In our guild, this works a lot better when you have a class hiarchy. We even have seperate voice chat channels for the different classes. To the maximum extent possible, general complaints and concerns are discussed amongst the class, and if something needs to be said the leader says it to the other class leader. For example, we usually assign shamans to mages during AOE. It's much better for the shaman leader to say "OldMan, your mage went down. Keep those heals hotter", then it is for the mages to start going "Shaman suck" - "Well if we had AI we could keep you up" - "We didn't have time to do it, the noob hunters pulled too soon"... blah blah blah.
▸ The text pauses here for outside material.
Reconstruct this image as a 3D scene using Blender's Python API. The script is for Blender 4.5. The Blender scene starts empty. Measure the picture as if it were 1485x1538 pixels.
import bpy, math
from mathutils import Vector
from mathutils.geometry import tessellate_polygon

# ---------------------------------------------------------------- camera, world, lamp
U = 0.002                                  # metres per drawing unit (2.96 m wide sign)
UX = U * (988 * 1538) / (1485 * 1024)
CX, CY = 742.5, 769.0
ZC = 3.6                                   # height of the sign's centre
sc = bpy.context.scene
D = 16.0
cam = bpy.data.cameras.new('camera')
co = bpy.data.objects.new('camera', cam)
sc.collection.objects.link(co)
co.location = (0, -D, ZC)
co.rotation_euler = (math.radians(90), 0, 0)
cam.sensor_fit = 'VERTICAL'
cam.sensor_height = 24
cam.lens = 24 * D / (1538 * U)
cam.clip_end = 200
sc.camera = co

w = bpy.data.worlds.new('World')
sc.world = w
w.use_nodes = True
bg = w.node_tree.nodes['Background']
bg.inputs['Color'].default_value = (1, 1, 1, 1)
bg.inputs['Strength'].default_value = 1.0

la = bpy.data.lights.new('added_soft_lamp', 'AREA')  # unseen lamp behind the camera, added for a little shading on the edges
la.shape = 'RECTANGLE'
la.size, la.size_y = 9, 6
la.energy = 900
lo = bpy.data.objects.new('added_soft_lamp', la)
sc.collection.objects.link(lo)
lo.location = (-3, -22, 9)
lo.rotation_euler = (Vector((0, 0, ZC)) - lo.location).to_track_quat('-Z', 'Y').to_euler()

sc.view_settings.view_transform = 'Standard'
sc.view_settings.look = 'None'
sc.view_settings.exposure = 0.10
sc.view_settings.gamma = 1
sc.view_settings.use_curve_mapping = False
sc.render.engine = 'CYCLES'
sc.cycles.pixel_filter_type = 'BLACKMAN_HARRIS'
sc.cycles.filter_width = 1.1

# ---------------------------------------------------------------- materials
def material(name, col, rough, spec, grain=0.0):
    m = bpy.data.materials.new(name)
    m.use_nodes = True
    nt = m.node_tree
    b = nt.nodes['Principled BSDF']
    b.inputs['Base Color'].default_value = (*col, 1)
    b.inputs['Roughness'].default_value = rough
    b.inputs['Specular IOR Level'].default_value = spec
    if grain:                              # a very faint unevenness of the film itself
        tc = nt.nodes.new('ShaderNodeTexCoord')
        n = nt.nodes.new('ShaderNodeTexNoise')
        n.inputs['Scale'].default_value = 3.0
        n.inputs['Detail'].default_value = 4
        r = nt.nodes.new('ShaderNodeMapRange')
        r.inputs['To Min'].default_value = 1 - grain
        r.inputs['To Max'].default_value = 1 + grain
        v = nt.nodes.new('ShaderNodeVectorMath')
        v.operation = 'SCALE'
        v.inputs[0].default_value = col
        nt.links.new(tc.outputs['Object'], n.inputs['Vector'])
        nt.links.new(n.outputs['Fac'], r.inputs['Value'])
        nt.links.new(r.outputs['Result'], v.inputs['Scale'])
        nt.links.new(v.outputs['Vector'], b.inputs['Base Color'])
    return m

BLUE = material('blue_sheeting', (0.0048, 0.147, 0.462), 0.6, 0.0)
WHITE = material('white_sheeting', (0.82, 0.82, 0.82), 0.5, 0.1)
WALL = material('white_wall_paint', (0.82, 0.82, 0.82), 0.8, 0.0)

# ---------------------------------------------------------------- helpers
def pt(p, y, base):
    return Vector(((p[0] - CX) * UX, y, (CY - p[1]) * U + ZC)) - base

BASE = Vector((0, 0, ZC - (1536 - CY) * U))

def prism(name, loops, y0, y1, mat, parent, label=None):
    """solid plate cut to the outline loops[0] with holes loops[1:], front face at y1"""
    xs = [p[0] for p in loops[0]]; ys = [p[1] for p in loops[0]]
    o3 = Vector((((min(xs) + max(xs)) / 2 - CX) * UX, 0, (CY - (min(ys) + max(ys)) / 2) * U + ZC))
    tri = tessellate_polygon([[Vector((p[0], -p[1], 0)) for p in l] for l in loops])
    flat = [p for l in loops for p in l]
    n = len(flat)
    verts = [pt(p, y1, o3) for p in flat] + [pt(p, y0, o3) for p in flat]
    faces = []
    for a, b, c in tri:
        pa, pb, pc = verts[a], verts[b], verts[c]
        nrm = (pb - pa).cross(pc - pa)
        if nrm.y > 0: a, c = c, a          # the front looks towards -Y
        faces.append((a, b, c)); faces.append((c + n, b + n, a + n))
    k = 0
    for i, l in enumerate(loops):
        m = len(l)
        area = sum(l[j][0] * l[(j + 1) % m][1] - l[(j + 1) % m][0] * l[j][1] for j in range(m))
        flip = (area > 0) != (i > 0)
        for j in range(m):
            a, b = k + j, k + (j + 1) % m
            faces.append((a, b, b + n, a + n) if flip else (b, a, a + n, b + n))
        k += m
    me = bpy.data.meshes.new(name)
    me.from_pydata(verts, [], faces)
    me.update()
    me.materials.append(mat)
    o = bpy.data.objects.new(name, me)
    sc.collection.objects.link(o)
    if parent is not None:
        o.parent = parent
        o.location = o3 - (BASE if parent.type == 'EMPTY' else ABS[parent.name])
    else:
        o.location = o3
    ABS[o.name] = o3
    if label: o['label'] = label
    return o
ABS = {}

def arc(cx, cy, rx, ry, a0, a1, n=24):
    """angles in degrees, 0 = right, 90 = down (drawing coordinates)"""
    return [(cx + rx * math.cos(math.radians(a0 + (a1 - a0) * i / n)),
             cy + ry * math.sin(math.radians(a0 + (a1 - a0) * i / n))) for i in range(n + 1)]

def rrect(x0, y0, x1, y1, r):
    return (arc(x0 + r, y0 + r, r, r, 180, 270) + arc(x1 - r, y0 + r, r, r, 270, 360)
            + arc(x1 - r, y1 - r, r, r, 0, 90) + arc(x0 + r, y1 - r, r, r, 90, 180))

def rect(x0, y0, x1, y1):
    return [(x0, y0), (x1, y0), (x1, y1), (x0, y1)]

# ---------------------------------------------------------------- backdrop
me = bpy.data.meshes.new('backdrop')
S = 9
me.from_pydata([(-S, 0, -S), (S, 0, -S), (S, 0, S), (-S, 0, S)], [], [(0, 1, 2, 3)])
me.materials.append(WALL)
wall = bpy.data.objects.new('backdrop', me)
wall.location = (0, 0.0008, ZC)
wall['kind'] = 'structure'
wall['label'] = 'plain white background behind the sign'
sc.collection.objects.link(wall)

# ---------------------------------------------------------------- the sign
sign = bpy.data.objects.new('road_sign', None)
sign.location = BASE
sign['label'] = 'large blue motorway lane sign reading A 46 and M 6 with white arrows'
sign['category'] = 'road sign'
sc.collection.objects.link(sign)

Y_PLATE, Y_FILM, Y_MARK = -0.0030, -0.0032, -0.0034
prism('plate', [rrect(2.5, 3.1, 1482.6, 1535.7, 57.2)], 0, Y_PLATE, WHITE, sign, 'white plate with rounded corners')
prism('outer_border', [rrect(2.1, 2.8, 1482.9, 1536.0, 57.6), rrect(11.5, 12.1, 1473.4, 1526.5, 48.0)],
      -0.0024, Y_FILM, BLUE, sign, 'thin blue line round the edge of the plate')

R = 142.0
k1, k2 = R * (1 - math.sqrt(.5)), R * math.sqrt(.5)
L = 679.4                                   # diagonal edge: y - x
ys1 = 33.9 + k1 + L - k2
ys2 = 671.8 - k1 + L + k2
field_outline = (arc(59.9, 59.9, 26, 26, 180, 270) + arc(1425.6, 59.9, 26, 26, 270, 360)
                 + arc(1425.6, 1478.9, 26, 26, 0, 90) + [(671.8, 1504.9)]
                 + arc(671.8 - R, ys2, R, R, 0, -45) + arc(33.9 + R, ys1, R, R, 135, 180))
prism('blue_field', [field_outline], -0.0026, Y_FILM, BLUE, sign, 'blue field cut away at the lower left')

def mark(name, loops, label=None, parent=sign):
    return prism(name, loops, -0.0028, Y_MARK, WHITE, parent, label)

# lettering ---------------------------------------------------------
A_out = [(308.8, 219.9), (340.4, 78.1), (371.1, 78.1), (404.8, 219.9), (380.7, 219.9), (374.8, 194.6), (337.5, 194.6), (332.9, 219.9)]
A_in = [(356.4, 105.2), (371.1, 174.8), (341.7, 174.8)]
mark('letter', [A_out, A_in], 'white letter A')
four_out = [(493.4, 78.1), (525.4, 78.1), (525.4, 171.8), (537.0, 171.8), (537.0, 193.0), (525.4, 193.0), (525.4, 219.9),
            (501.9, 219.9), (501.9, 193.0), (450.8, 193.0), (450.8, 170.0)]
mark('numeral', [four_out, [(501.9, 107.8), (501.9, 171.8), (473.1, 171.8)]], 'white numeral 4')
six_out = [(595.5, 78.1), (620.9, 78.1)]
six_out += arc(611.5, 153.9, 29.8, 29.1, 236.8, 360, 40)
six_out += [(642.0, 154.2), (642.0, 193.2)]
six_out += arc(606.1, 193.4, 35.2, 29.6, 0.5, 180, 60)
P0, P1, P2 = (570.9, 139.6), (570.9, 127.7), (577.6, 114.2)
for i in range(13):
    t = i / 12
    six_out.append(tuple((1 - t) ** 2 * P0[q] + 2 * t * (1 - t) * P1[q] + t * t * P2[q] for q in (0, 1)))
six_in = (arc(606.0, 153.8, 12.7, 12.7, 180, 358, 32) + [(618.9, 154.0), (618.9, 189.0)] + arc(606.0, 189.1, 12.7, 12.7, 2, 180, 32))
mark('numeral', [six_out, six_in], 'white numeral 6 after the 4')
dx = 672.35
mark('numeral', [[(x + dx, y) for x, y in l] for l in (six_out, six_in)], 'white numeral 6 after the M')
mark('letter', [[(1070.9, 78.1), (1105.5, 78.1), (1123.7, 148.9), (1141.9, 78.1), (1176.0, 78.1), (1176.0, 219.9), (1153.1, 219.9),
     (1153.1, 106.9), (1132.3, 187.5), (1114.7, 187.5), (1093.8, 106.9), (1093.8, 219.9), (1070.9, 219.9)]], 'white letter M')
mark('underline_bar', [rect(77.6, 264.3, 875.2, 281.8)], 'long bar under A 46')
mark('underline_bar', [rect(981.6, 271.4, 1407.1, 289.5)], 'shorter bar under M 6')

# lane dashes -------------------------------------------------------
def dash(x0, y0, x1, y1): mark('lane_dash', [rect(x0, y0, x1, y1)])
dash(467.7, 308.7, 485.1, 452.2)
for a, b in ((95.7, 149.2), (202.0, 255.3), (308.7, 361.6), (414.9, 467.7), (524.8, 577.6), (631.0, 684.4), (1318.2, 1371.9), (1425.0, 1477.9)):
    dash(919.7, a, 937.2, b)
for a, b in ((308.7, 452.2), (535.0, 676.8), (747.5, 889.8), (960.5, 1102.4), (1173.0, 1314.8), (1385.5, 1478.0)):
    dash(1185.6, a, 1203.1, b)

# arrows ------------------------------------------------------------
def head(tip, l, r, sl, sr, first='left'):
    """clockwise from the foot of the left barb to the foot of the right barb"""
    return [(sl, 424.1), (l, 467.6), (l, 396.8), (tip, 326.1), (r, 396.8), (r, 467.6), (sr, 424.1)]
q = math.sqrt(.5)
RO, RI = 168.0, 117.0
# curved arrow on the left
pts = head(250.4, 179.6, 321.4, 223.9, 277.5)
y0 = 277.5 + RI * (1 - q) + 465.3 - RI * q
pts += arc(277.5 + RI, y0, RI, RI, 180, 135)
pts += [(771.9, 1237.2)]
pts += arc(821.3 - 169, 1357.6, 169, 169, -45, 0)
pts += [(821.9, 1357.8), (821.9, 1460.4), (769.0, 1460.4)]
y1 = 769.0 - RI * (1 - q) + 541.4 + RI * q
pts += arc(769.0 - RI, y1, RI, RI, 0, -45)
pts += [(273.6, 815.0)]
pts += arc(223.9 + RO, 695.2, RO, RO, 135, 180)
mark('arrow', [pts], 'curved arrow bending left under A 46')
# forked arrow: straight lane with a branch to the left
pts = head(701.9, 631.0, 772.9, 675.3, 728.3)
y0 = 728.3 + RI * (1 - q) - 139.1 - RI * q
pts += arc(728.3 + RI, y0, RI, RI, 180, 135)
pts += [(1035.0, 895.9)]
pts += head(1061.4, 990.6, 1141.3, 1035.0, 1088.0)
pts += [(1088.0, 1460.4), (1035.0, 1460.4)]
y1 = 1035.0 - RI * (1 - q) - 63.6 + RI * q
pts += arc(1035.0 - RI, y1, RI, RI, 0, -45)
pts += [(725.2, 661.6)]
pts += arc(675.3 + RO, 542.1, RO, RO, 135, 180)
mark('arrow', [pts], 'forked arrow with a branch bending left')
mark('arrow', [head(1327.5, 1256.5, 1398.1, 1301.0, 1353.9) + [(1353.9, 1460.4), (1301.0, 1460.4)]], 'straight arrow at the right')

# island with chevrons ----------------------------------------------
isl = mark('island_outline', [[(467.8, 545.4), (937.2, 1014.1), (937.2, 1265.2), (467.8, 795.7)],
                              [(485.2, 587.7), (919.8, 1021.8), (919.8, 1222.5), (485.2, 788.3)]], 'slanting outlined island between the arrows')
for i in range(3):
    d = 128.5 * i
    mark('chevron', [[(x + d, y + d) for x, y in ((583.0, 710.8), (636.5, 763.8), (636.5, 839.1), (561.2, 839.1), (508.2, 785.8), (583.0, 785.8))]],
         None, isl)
It stops medium sized things from becoming bigger, while still reinforcing better play.

Quote:I do think that we can get away with awarding the Player of the Month within each class/raid role an item.

Not a bad idea.

Quote:How about the idea of raid roles rather than classes? It was frustrating as a Feral Druid to be strongly encouraged to make way for dps warriors in crap greens. I'd rather have signed up as a tank, be prioritised for tank loot but not healer loot, than have signed up as a Druid and been prioritised for healer loot I didn't want.

I'm not sure what the problem is as far as loot goes. There aren't a whole lot of items which would be conflicted between druids and warriors. All the armor is out, weapons are out, rings you should go for ones with armor that are usually not wanted by warriors... neck back and trinkets are worth making a fuss over?